(Scene modeling code data)
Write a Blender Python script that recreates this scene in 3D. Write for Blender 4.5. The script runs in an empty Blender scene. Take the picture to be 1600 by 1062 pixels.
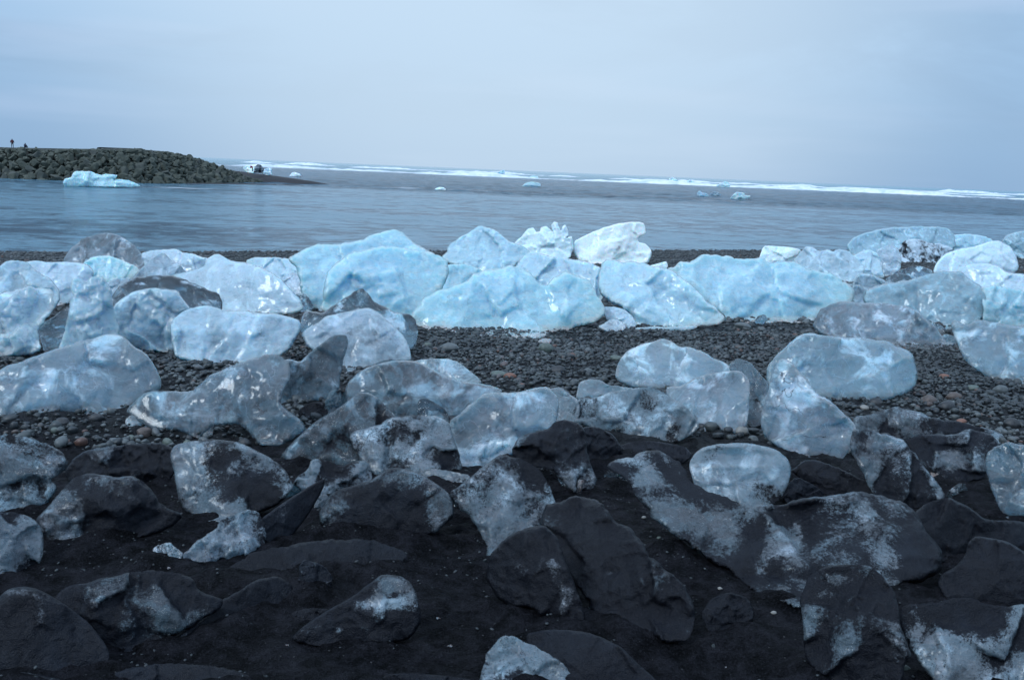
import bpy, math, random
import numpy as np
from mathutils import Vector, Matrix
from mathutils.geometry import delaunay_2d_cdt

scene = bpy.context.scene
col = scene.collection
R = math.radians

# ------------------------------------------------------------------ camera
PITCH, ROLL, FPX = R(10.82), R(2.376), 1386.0
CAM = np.array([0.0, 0.0, 1.6])
_f = np.array([0, math.cos(PITCH), -math.sin(PITCH)])
_r0 = np.array([1.0, 0, 0]); _u0 = np.array([0, math.sin(PITCH), math.cos(PITCH)])
_r = math.cos(ROLL) * _r0 + math.sin(ROLL) * _u0
_u = -math.sin(ROLL) * _r0 + math.cos(ROLL) * _u0
cam_data = bpy.data.cameras.new("camera"); cam = bpy.data.objects.new("camera", cam_data)
col.objects.link(cam)
cam.matrix_world = Matrix(((_r[0], _u[0], -_f[0], CAM[0]), (_r[1], _u[1], -_f[1], CAM[1]),
                           (_r[2], _u[2], -_f[2], CAM[2]), (0, 0, 0, 1)))
cam_data.sensor_width = 36.0; cam_data.lens = 36.0 * FPX / 1600.0
cam_data.clip_start = 0.05; cam_data.clip_end = 40000
scene.camera = cam

# ------------------------------------------------------------------ light and exposure
SUN_EL, SUN_AZ = R(46), R(-128)          # azimuth from +Y, positive towards +X
scene.view_settings.view_transform = 'Standard'
scene.view_settings.look = 'None'
scene.view_settings.exposure = 0.0
scene.view_settings.gamma = 1.0
scene.view_settings.use_curve_mapping = False
scene.cycles.use_denoising = True
scene.cycles.max_bounces = 8
scene.cycles.transmission_bounces = 8
scene.cycles.diffuse_bounces = 3
scene.cycles.caustics_reflective = False
scene.cycles.caustics_refractive = True
scene.cycles.sample_clamp_indirect = 4.0

sun_d = bpy.data.lights.new("sun", 'SUN'); sun = bpy.data.objects.new("sun", sun_d); col.objects.link(sun)
sun_d.energy = 1.5; sun_d.angle = R(17); sun_d.color = (0.84, 0.93, 1.0)
sd = Vector((math.sin(SUN_AZ) * math.cos(SUN_EL), math.cos(SUN_AZ) * math.cos(SUN_EL), math.sin(SUN_EL)))
sun.rotation_euler = sd.to_track_quat('Z', 'Y').to_euler()

world = bpy.data.worlds.new("World"); scene.world = world; world.use_nodes = True


class NT:
    """small helper round a node tree"""
    def __init__(s, tree):
        s.t = tree; s.t.nodes.clear()
    def n(s, kind, ins=None, **props):
        nd = s.t.nodes.new(kind)
        for k, v in props.items(): setattr(nd, k, v)
        for k, v in (ins or {}).items():
            sock = nd.inputs[k]
            if isinstance(v, bpy.types.NodeSocket): s.t.links.new(v, sock)
            else: sock.default_value = v
        return nd
    def math(s, op, a, b=0.0, c=0.0, clamp=False):
        nd = s.n('ShaderNodeMath', {0: a, 1: b, 2: c}, operation=op, use_clamp=clamp); return nd.outputs[0]
    def mix(s, f, a, b):
        nd = s.t.nodes.new('ShaderNodeMix'); nd.data_type = 'RGBA'
        for i, v in ((0, f), (6, a), (7, b)):
            if isinstance(v, bpy.types.NodeSocket): s.t.links.new(v, nd.inputs[i])
            else:
                if i and len(v) == 3: v = (*v, 1)
                nd.inputs[i].default_value = v
        return nd.outputs[2]
    def noise(s, vec, scale, detail=4, rough=0.55, dist=0.0):
        return s.n('ShaderNodeTexNoise', {'Vector': vec, 'Scale': scale, 'Detail': detail, 'Roughness': rough, 'Distortion': dist}).outputs['Fac']
    def step(s, v, lo, hi):
        nd = s.n('ShaderNodeMapRange', {'Value': v, 'From Min': lo, 'From Max': hi}, interpolation_type='SMOOTHSTEP'); return nd.outputs[0]
    def mapv(s, vec, scale=(1, 1, 1), loc=(0, 0, 0)):
        return s.n('ShaderNodeMapping', {'Vector': vec, 'Scale': scale, 'Location': loc}).outputs[0]


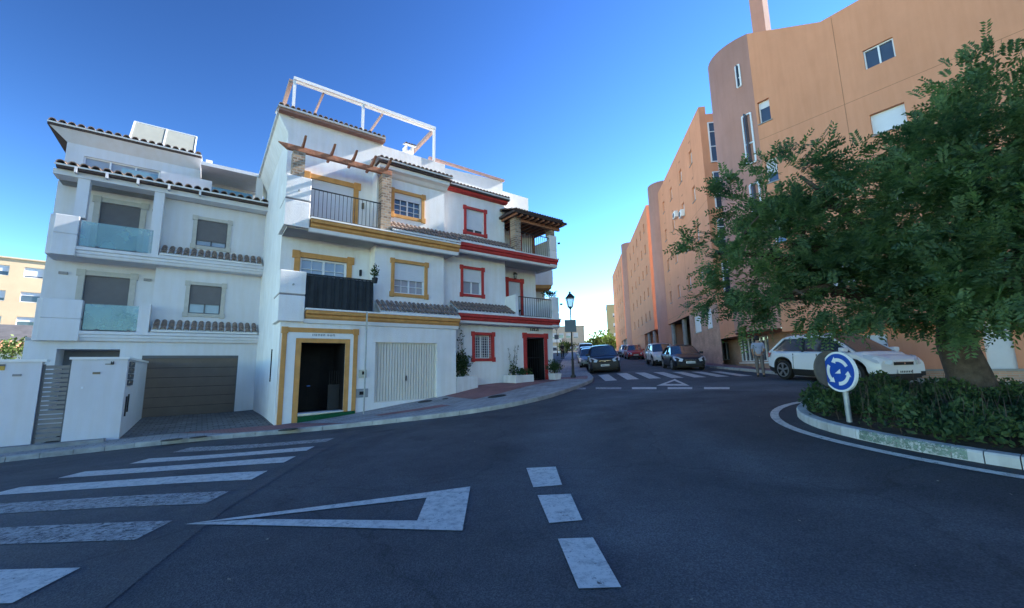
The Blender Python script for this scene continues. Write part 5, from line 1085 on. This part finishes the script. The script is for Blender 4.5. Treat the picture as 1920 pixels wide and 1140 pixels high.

**Aim of the exercise**.
From the entries above, copy every line where the word "pixels" shows up.

**Result**.
Write a Blender Python script that recreates this scene in 3D. Write for Blender 4.5. The script runs in an empty Blender scene. Take the picture to be 1600 by 1062 pixels.
The Blender Python script for this scene continues. Write part 5, from line 1085 on. This part finishes the script. The script is for Blender 4.5. Treat the picture as 1920 pixels wide and 1140 pixels high.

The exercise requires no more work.